## Stated exercise
Quote exactly the lines spanning from the top of the data below to the line that contains "UsdGeom.Scope.Define(stage, '/World/Looks')", including both.

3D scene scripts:
►

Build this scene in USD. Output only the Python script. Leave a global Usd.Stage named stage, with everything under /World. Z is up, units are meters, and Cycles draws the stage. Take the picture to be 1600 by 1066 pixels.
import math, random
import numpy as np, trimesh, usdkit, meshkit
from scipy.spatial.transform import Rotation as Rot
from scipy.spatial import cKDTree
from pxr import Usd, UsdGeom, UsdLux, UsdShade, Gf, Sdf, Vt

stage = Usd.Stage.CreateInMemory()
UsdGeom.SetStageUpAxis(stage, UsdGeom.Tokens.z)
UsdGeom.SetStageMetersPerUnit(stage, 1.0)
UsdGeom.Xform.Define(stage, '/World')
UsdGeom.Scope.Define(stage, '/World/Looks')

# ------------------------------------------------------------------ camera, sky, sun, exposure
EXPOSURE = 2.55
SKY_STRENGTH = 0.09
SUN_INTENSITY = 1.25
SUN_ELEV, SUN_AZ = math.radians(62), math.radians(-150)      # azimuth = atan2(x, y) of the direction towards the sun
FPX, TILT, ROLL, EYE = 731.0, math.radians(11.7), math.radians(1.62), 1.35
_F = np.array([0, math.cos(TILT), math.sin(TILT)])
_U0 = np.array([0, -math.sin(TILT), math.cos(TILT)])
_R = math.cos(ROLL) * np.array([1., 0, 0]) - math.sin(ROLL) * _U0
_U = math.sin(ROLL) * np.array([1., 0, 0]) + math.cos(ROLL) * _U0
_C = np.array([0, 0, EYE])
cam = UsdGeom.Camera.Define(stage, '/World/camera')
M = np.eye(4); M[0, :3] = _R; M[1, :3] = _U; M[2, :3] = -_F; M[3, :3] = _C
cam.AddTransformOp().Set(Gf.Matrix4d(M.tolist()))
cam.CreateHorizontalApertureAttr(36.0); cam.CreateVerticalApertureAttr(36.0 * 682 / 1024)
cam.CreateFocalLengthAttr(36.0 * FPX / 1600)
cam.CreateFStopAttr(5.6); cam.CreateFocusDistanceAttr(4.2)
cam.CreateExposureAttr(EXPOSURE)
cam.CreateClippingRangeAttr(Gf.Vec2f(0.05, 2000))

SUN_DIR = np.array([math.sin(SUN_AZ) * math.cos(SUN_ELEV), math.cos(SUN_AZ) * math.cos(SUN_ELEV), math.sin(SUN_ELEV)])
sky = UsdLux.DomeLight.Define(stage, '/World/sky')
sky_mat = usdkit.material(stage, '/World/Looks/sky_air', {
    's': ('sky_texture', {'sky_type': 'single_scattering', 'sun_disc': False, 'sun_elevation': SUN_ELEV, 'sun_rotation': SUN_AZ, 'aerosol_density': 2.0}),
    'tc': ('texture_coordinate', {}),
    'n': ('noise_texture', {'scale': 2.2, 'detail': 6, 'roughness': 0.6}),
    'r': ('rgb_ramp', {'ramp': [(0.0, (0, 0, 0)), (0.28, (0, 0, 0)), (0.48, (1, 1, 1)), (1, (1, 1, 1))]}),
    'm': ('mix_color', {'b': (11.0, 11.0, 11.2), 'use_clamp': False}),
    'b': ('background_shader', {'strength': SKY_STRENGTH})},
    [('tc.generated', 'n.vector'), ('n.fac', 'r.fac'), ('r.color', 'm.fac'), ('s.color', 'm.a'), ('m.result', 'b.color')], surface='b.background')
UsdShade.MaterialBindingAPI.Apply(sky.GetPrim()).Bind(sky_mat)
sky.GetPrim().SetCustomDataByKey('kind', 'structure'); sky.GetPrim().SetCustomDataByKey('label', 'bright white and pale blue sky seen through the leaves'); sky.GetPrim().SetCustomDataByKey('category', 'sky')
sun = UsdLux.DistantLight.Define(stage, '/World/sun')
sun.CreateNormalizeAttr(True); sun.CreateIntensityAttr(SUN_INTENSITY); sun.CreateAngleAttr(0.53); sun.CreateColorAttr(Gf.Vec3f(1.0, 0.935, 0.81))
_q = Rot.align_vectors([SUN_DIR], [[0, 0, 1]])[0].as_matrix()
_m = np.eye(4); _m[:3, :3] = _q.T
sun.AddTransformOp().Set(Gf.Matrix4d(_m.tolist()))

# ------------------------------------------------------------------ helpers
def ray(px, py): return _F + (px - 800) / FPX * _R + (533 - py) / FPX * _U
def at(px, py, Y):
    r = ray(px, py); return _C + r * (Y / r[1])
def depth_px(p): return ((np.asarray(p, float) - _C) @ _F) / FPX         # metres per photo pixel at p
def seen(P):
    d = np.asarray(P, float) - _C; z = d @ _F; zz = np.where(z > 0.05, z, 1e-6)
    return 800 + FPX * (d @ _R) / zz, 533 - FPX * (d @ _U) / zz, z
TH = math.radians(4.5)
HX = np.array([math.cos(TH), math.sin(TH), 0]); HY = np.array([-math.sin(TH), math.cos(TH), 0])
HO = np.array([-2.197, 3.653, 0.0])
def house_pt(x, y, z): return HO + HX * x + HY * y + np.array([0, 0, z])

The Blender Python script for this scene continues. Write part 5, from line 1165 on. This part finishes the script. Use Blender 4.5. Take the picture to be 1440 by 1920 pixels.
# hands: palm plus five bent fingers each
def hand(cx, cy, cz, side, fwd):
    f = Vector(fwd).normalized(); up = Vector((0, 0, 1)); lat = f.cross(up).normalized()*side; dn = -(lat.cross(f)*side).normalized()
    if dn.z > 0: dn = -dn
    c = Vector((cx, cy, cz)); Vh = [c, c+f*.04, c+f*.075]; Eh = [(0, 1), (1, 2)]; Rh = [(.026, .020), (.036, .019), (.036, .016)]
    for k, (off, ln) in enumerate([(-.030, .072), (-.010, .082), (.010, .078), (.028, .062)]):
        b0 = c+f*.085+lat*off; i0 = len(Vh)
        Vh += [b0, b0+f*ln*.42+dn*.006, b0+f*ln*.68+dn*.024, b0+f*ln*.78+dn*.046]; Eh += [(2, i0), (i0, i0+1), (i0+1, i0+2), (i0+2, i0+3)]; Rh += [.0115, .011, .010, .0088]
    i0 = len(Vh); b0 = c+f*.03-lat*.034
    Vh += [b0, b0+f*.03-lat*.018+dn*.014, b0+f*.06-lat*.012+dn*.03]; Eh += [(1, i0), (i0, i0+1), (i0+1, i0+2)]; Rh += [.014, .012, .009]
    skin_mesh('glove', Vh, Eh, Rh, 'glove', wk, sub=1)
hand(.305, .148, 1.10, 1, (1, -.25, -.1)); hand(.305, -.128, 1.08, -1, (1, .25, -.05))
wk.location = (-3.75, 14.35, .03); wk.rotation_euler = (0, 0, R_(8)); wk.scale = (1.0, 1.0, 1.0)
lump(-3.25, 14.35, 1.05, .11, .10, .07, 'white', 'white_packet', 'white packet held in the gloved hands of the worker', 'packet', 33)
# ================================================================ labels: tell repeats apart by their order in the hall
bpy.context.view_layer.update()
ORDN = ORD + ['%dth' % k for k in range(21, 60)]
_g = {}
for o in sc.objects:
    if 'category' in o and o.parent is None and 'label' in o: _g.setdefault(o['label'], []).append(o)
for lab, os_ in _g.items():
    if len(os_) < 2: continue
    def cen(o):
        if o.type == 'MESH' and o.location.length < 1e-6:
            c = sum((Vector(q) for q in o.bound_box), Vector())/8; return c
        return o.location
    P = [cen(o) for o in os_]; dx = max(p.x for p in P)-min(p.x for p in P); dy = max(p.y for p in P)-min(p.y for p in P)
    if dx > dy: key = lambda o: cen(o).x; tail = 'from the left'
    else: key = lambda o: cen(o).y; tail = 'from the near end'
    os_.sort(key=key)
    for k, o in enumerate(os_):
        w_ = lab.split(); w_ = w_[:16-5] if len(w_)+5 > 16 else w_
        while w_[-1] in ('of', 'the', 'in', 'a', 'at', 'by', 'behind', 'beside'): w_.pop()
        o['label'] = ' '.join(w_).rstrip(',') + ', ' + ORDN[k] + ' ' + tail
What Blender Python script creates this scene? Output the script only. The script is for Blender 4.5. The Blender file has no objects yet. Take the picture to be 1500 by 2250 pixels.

◄

## Complete output
Build this scene in USD. Output only the Python script. Leave a global Usd.Stage named stage, with everything under /World. Z is up, units are meters, and Cycles draws the stage. Take the picture to be 1600 by 1066 pixels.
import math, random
import numpy as np, trimesh, usdkit, meshkit
from scipy.spatial.transform import Rotation as Rot
from scipy.spatial import cKDTree
from pxr import Usd, UsdGeom, UsdLux, UsdShade, Gf, Sdf, Vt

stage = Usd.Stage.CreateInMemory()
UsdGeom.SetStageUpAxis(stage, UsdGeom.Tokens.z)
UsdGeom.SetStageMetersPerUnit(stage, 1.0)
UsdGeom.Xform.Define(stage, '/World')
UsdGeom.Scope.Define(stage, '/World/Looks')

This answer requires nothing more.